I have two questions regarding the laws of thermodynamics

1) For example in http://en.wikipedia.org/wiki/First_law_of_thermodynamics the first law of thermodynamics is defined using two different symbols d (as in infinitestimal change) und the symbol delta (which in the article also represents infinitestimal change). Why are there (sometimes) those two different symbols used?

The differential form of the first law, dQ = dU + dW applies to infinitessimal changes (ie. an infinitessimal part of a process). The form with the Deltas relates to a finite change. The form: \Delta Q = \Delta U + W is a simpler way of stating:

\int_a^b dQ = \int_a^b dU + \int_a^b dW where a and b are the beginning and end states of a process.

2) Is there a way heat can be measured or is it better to think of it as an abstract quantity of energy transfer (induced by temperature differences).

It is not an abstract quantity. To measure it determine the work done and the changes in internal energy and add them together to get the heat flow.

If you had some way of measuring the heat flow from/to the reservoirs that are supplying or receiving the heat flow from the system (by measuring the change in internal energy of the reservoir: temperature change x mass x specific heat), you could measure that.

AM

 

[qbert]

1. We use two symbols because there are two different kinds of "infinitesimal change".

There are really two types of quantities here. The internal energy is the differential of a state function. we use the notation dU to remind us of that fact. For finite changes the change in internal energy depends only on the starting and ending states.

Heat and work are "inexact differentials". Meaning there is NO function such that the value of the function is the heat or the work. We use a different notation to remind us of that fact. For finite changes the amount of Heat absorbed (or released) depends on the exact path [the precise way we move from the initial to the final state].

 

[Andrew Mason]

1. We use two symbols because there are two different kinds of "infinitesimal change".

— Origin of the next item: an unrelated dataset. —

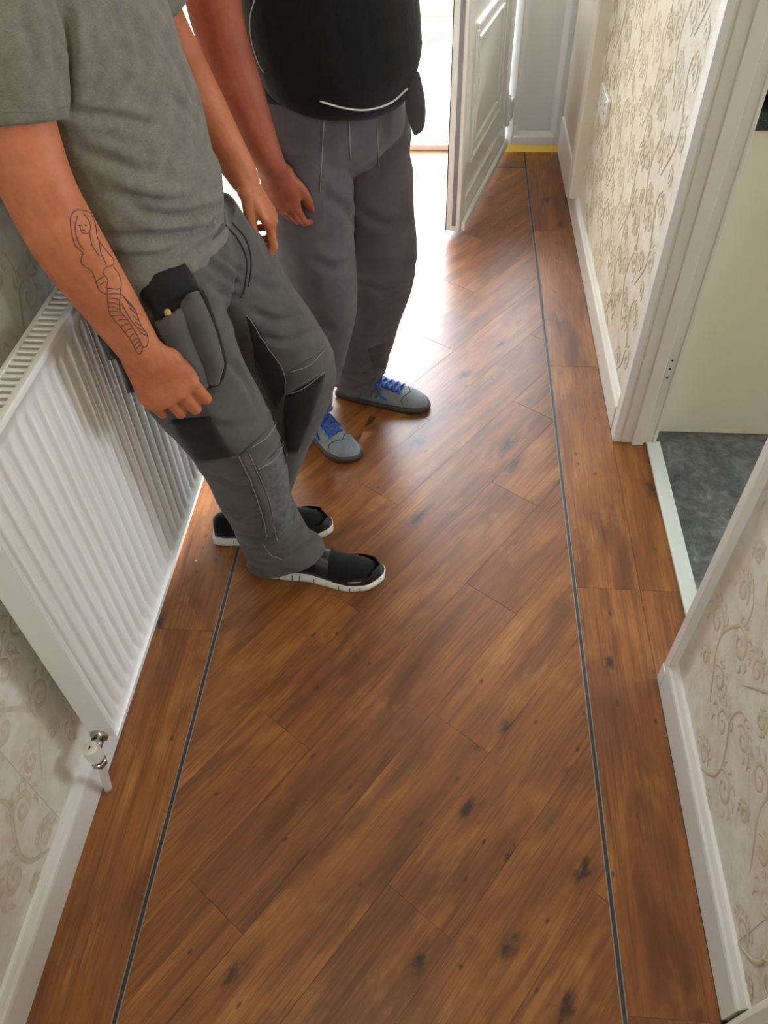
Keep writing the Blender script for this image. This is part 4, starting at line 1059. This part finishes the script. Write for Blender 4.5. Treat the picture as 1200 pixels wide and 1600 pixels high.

There are really two types of quantities here. The internal energy is the differential of a state function. we use the notation dU to remind us of that fact. For finite changes the change in internal energy depends only on the starting and ending states.

Heat and work are "inexact differentials". Meaning there is NO function such that the value of the function is the heat or the work.

What about: W = \int PdV ?

AM

 

[pabloenigma]

W is not a state function.and the differential of W is not the differential of a state function.thats what its meant my W and q being inexact differentials

 

[Zeppos10]

A lot of trouble is caused in thermodynamics by a kinf of 'chronofobia' ie the avoidance of using time explicitly in equations. If one writes the first law as dU/dt = q+w [J/s] and the integral as ∆U= Q+W [J], where it is understood from day1 (this is not the case now) that work and heat are inputs, HENCE are not variables of state, then a lot of this d-trouble could be avoided.
Note that in the thermodynamic literature at least 5 different d-operators are used, invluding a variational d (d~) and a 'not-a-normal-differential' d (d-). Confusion galore.

 

[gop]

So as an mathematical analogy one could say that dU is an exact differential form while delta Q and delta W are not exact (differential forms).

 

[Zeppos10]

So as an mathematical analogy one could say that dU is an exact differential form while delta Q and delta W are not exact (differential forms).

I do not see any 'analogy':
dU/dt= q+w is a balance-equation (for energy). After some substitutions that imply serious limititations, the equation dU=TdS-pdV results, which is TAKEN to be an exact differential. The first equation is not an exact differential as far as I can see.
(Note that a swimmingpool with 'water-level' as a single variable of state can have a water-balance equation with more then one input/output.)